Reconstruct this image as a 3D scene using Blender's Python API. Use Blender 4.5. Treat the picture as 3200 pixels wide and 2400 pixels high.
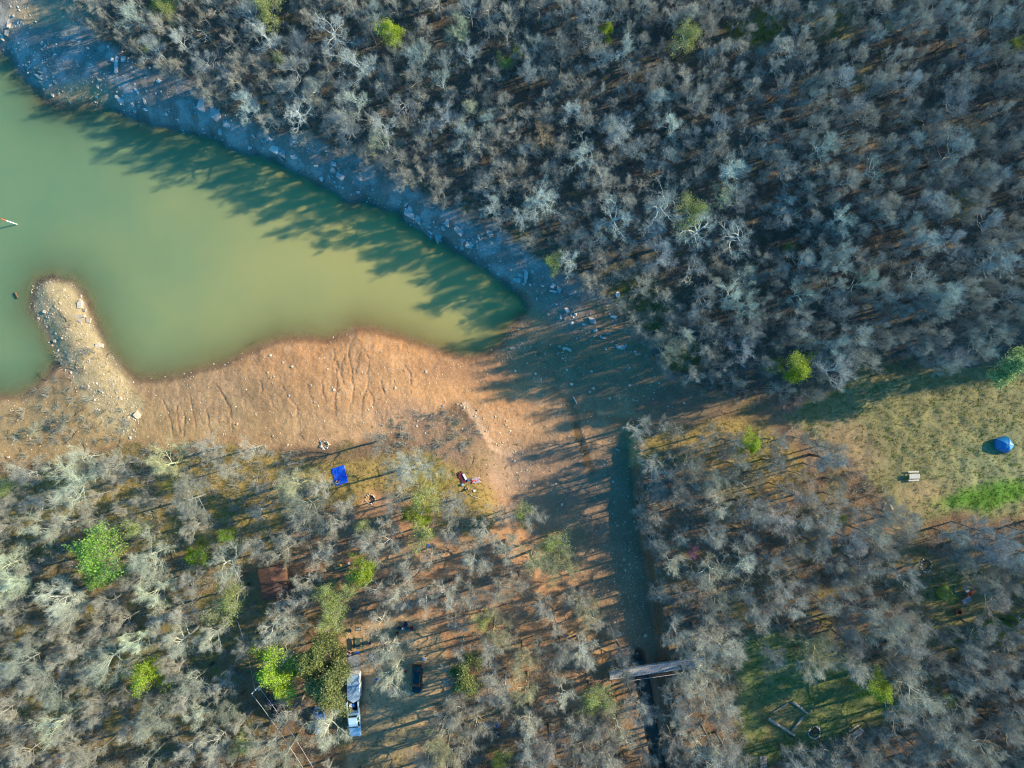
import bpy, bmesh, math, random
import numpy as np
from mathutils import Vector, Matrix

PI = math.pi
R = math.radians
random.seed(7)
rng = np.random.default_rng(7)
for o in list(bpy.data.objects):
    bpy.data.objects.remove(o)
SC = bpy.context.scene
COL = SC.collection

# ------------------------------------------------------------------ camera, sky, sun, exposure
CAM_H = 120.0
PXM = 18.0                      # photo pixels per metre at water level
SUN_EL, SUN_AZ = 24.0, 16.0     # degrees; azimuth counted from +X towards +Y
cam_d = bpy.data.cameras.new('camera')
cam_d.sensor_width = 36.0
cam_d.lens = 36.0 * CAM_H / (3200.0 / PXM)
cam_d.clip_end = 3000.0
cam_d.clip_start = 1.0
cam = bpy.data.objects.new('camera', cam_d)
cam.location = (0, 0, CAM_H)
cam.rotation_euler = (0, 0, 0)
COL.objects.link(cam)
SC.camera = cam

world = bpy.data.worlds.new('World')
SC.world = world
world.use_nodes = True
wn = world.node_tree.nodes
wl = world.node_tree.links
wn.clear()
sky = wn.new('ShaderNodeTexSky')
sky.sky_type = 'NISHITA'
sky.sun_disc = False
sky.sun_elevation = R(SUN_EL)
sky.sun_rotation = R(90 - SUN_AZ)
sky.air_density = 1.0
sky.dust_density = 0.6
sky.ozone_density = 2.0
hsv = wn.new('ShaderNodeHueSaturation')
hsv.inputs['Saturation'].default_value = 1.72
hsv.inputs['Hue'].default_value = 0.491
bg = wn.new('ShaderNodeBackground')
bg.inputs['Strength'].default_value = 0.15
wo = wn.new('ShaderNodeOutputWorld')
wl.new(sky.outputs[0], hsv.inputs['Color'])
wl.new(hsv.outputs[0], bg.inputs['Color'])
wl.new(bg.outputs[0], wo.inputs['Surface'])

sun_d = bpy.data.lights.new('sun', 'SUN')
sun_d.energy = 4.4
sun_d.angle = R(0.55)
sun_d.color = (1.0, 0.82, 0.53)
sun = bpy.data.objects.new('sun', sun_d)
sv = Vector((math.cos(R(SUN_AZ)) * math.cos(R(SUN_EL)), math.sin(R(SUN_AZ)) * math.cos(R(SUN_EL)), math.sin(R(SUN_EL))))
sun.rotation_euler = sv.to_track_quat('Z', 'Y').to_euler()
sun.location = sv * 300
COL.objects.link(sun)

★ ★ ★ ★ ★

Quote in full the listing given above; the images are to be left out.

Reconstruct this image as a 3D scene using Blender's Python API. Use Blender 4.5. Treat the picture as 3200 pixels wide and 2400 pixels high.
import bpy, bmesh, math, random
import numpy as np
from mathutils import Vector, Matrix

PI = math.pi
R = math.radians
random.seed(7)
rng = np.random.default_rng(7)
for o in list(bpy.data.objects):
    bpy.data.objects.remove(o)
SC = bpy.context.scene
COL = SC.collection

# ------------------------------------------------------------------ camera, sky, sun, exposure
CAM_H = 120.0
PXM = 18.0                      # photo pixels per metre at water level
SUN_EL, SUN_AZ = 24.0, 16.0     # degrees; azimuth counted from +X towards +Y
cam_d = bpy.data.cameras.new('camera')
cam_d.sensor_width = 36.0
cam_d.lens = 36.0 * CAM_H / (3200.0 / PXM)
cam_d.clip_end = 3000.0
cam_d.clip_start = 1.0
cam = bpy.data.objects.new('camera', cam_d)
cam.location = (0, 0, CAM_H)
cam.rotation_euler = (0, 0, 0)
COL.objects.link(cam)
SC.camera = cam

world = bpy.data.worlds.new('World')
SC.world = world
world.use_nodes = True
wn = world.node_tree.nodes
wl = world.node_tree.links
wn.clear()
sky = wn.new('ShaderNodeTexSky')
sky.sky_type = 'NISHITA'
sky.sun_disc = False
sky.sun_elevation = R(SUN_EL)
sky.sun_rotation = R(90 - SUN_AZ)
sky.air_density = 1.0
sky.dust_density = 0.6
sky.ozone_density = 2.0
hsv = wn.new('ShaderNodeHueSaturation')
hsv.inputs['Saturation'].default_value = 1.72
hsv.inputs['Hue'].default_value = 0.491
bg = wn.new('ShaderNodeBackground')
bg.inputs['Strength'].default_value = 0.15
wo = wn.new('ShaderNodeOutputWorld')
wl.new(sky.outputs[0], hsv.inputs['Color'])
wl.new(hsv.outputs[0], bg.inputs['Color'])
wl.new(bg.outputs[0], wo.inputs['Surface'])

sun_d = bpy.data.lights.new('sun', 'SUN')
sun_d.energy = 4.4
sun_d.angle = R(0.55)
sun_d.color = (1.0, 0.82, 0.53)
sun = bpy.data.objects.new('sun', sun_d)
sv = Vector((math.cos(R(SUN_AZ)) * math.cos(R(SUN_EL)), math.sin(R(SUN_AZ)) * math.cos(R(SUN_EL)), math.sin(R(SUN_EL))))
sun.rotation_euler = sv.to_track_quat('Z', 'Y').to_euler()
sun.location = sv * 300
COL.objects.link(sun)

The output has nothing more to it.